The wars in Afghanistan and Iraq that followed 9/11 resulted in a further increase in radicalisation throughout the Muslim and Arab world, and the concomitant emergence of Islamophobia at home, with terrorist attacks such as 7/7 producing a wave of revulsion by many non-Muslims towards Islam and its adherents. This has been aided by governments across Europe, which seeking to distract from the causal link between waging war against Arab and Muslim countries overseas and terrorist attacks at home, have instead pointed to an inherent tendency towards radicalism within Islam, drawing the conclusion that the regressive impulses within the religion and its culture are incompatible with western society, ergo rendering multiculturalism a failed concept.

What has failed is not the concept of multiculturalism but a body politic that has sought electoral advantage in fanning the flames of fear and suspicion towards Muslims and immigrants, pandering to a right wing populist press that views its role as the gatekeeper of 'British values', a concept that carries with it a strong undercurrent of racism and which has succeeded in drawing an association between Islam and terrorism.

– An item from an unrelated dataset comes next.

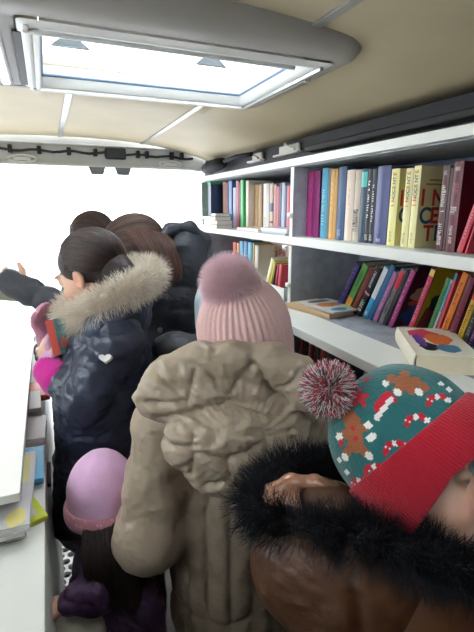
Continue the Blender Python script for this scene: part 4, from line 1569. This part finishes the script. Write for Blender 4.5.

Breivik it should be recalled was motivated by a perverse belief that the dilution of European conservative Christian (in other words 'white') cultural values, due to the predominance of cultural Marxism and the liberalism, multiculturalism and the Islamisation of Europe it has led to, is underway. Scandinavian countries as a whole, with their strong traditions of social democracy and social cohesion, have experienced a sharp rise in anti immigrant sentiment and political support for Islamophobic far right parties over the past decade.

Norway's Progress Party, of which Breivik is a former member, won more than one-fifth of the national vote in parliamentary elections in 2009. In 2010 the Swedish Democrats became the first far right party to enter the Swedish Parliament when it captured nearly 6 percent of the vote despite the furore that erupted when local candidate Marie-Louise Enderleit posted a comment on Facebook that migrants should be shot in the head, put in a bag and sent back to their home countries. Denmark's Folkparty is the country's third largest party, securing 14 percent of the vote in parliamentary elections in 2007 and just over 12 percent in 2011. Meanwhile the True Finns became the third largest party represented in the Finnish Parliament after winning 19 percent of the vote in elections in 2011.

There is no doubt that the absorption of immigrants across Scandinavia has posed a problem in a part of the world that had long been able to protect its citizens from the vicissitudes of the global economy due to the size of their respective states' economic footprint. But with the recent phenomenon that has seen both mainstream left and right wing political currents moving to contest the centre ground across Europe - in the UK exemplified by the convergence of New Labour and Conservative policies around welfare reform, crime, and the economy - space has opened up on the far right and left, with the far right proving more successful in filling the resulting vacuum.

Multiculturalism is the only progressive adaptation to the transformation of western societies by the process of mass immigration that began after the Second World War. But as has been shown with the rise of the far right, the concept is prisoner to the consequences of the West's continued determination to maintain a balance of power globally which reinforces the view of the peoples of the developing world as belonging to lower civilisations and cultures than our own.

Whenever the mainstream political discourse begins from the standpoint that immigration, asylum seekers and Islam constitute a threat to society, the far right gains traction. Multiculturalism, the concept that all cultures should and can exist in equality and harmony, has come under attack by those who support the wars waged throughout the developing world to maintain a global status quo as barbaric as it is unjust.

As for Brievik, watching him bubbling with tears on his first day in court as he watched his own racist propaganda being shown as part of the evidence, it was hard not to imagine him sitting in a bedsit dressed only in his underpants playing with a Hitler doll. If this is the human material forged out of centuries of European civilization, the term itself is an oxymoron.